Specifically, I believe there is an inherent mismatch between young people who desire immediate, radical change and government’s slow, cautious, cover-your-behind mentality. In a nutshell, the government, or its pejorative, “the system,” could not adapt fast enough for Swartz, who campaigned against Internet censorship and who did write a chapter on transparency in the “Open Government” book. In turn, Swartz probably did not understand, nor appreciate, the difficulties in getting anything done in the government.
The government has a huge legacy of laws, rules, policy and procedures that cannot be cast aside for expedience, and those layers of bureaucratic “cruft” often include the government’s IT systems and policies. On the other hand, the government needs to better embrace its innovators and the change they wish to bring.
The young “hacktivists” believe in being agile, adaptive and having a “just do it” attitude, while the government develops Electronic Health Record (EHR) systems in MUMPS, the Next Generation Air Traffic control system (NextGen) in Ada, and pays lip service to potentially transformative technology like data.gov (a.k.a., open data) that Aaron Swartz was so passionate about.
As someone who wrote major sections of the data.gov CONOPS (concept of operations) and assisted agencies in their original submissions, I learned that the essence of transparency is not the website — it is inculcating the website into the information production process throughout the entire organization. And that is where it falls apart. There is no money and no will for true, in-depth change on that front. You can publish all the ebooks you want, but until you understand the difficulties and driving forces inside government organizations, regular and repeatable transparency is just wishful thinking.
So, what can the government do to bridge this gap?
- Support your innovators. Innovation takes risk, and leadership must allow managers to try new things and even fail without losing their careers. The bottom line is that when you see things getting done in government you can always point to a key leader, with “top cover,” who is the driving force.
- Be willing to jettison poor performers, bad systems and out-dated technology. The use of MUMPS (which dates to the 1960s) and Ada (which dates to the late ‘70s, though it has been updated) is both a failure of leadership and a testament to inertia. When I graduated from NYU they were big proponents of Ada with the GNAT compiler, but I still wouldn’t recommend it as a strategic technology choice.

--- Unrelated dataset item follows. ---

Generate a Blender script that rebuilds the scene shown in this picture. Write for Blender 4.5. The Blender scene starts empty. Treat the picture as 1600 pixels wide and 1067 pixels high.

- Move faster! Yes, the young are impatient, but government is bloated, bureaucratic and stuffed with too many meetings, too many review boards and far too many sign-offs to satisfy our citizens’ demand for change.
We can bridge the gap between the young, brash activists and the government’s slow, creaky wheels of a cautious, lawyerly bureaucracy. The answer lies in the uncomfortable middle-ground where leadership balances the tension between innovations and “that’s the way we’ve always done it.” So, let’s not forget Aaron Swartz, AND let's not crucify the prosecutors. Instead, learn to bridge this divide… and fast!